Categories: Europe Safety User Rights

Mozilla Foundation fellow weighs in on flawed EU Terrorist Content regulation

As we’ve noted previously, the EU’s proposed Terrorist Content regulation would seriously undermine internet health in Europe, by forcing companies to aggressively suppress user speech with limited due process and user rights safeguards. Yet equally concerning is the fact that this proposal is likely to achieve little in terms of reducing the actual terrorism threat or the phenomenon of radicalisation in Europe. Here, Mozilla Foundation Tech Policy fellow and community security expert Stefania Koskova* unpacks why, and proposes an alternative approach for EU lawmakers.

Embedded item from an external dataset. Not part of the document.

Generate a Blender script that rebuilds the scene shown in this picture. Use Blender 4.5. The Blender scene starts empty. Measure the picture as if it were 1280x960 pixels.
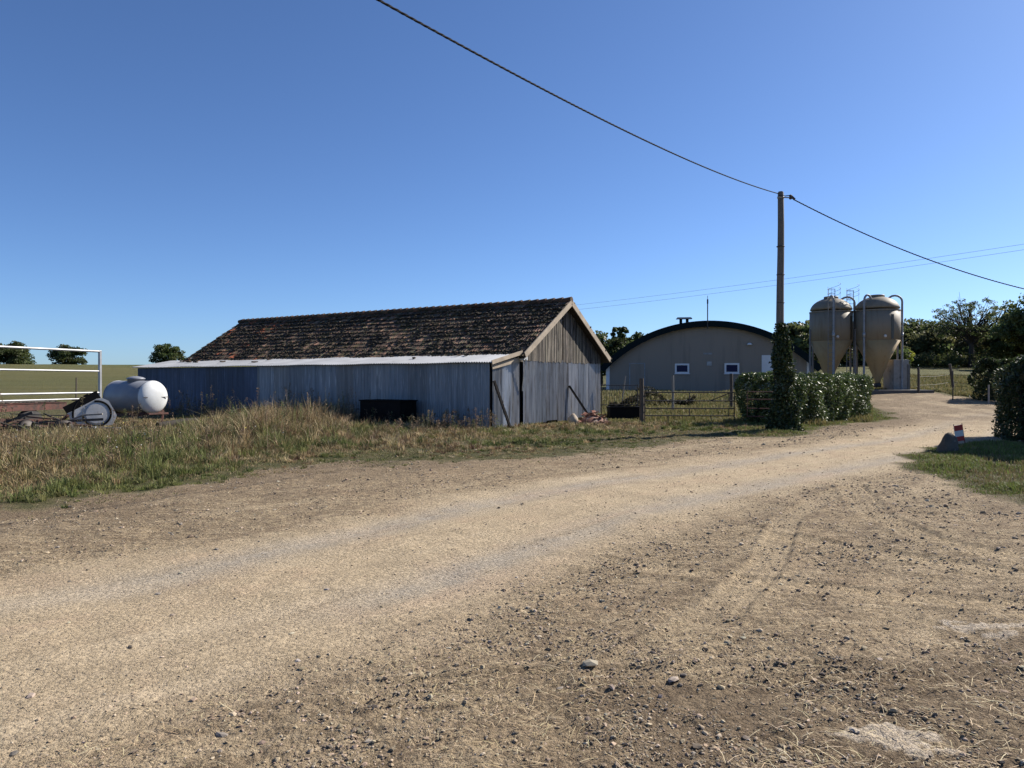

With the proposed Terrorist Content regulation, the EU has the opportunity to set a global standard in how to effectively address what is a pressing public policy concern. To be successful, harmful and illegal content policies must carefully and meaningfully balance the objectives of national security, internet-enabled economic growth and human rights. Content policies addressing national security threats should reflect how internet content relates to ‘offline’ harm and should provide sufficient guidance on how to comprehensively and responsibly reduce it in parallel with other interventions. Unfortunately, the Commission’s proposal falls well short in this regard.

Key shortcomings:

  • Flawed definitions: In its current form there is a considerable lack of clarity and specificity in the definition of ‘terrorist content’, which creates unnecessary confusion between ‘terrorist content’ and terrorist offences. Biased application, including through the association of terrorism with certain national or religious minorities and certain ideologies, can lead to serious harm and real-world consequences. This in turn can contribute to further polarisation and radicalisation.
  • Insufficient content assessment: Within the proposal there is no standardisation of the ‘terrorist content’ assessment procedure from a risk perspective, and no standardisation of the evidentiary requirements that inform content removal decisions by government authorities or online services. Member States and hosting service providers are asked to evaluate the terrorist risk associated with specific online content, without clear or precise assessment criteria.
  • Weak harm reduction model: Without a clear understanding of the impact of ‘terrorist content’ on the radicalisation process in specific contexts and circumstances, it seems inadvisable and contrary to the goal of evidence-based policymaking to assume that removal, blocking, or filtering will reduce radicalisation and prevent terrorism. Further, potential adverse effects of removal, blocking, and filtering, such as fueling grievances of those susceptible to terrorist propaganda, are not considered.

As such, the European Commission’s draft proposal in its current form creates additional risks with only vaguely defined benefits to countering radicalisation and preventing terrorism. To ensure the most negative outcomes are avoided, the following amendments to the proposal should be made as a matter of urgency:

  • Improving definition of terrorist content: The definition of ‘terrorist content’ should be clarified such that it depends on illegality and intentionality. This is essential to protect the public interest speech of journalists, human rights defenders, and other witnesses and archivists of terrorist atrocities.
  • Disclosing ‘what counts’ as terrorism through transparency reporting and monitoring: The proposal should ensure that Member States and hosting platforms are obliged to report on how much illegal terrorist content is removed, blocked or filtered under the regulation – broken down by category of terrorism (incl. nationalist-separatist, right-wing, left-wing, etc.) and the extent to which content decision and action was linked to law enforcement investigations. With perceptions of terrorist threat in the EU diverging across countries and across the political spectrum, this can safeguard against intentional or unintentional bias in implementation.
  • Assessing security risks: In addition to to being grounded in a legal assessment, content control actions taken by competent authorities and companies should be strategic –  i.e. be based on an assessment of the content’s danger to public safety and the likelihood that it will contribute to the commission of terrorist acts.  This risk assessment should also take into account the likely negative repercussions arising from content removal/blocking/filtering.
  • Focusing on impact: The proposal should require or ensure that all content policy measures are closely coordinated and coincide with the deployment of strategic radicalisation counter-narratives, and broader terrorism prevention and rehabilitation programmes.

The above recommendations address shortcomings in the proposal in the terrorism prevention context. Additionally, however, there remains the contested issue of 60-minute content takedowns and mandated proactive filtering, both of which are serious threats to internet health. There is an opportunity, through the parliamentary procedure, to address these concerns. Constructive feedback, including specific proposals that can significantly improve the current text, has been put forward by EU Parliament Committees, civil society and industry representatives.

The stakes are high. With this proposal, the EU can create a benchmark for how democratic societies should address harmful and illegal online content without compromising their own values. It is imperative that lawmakers take the opportunity.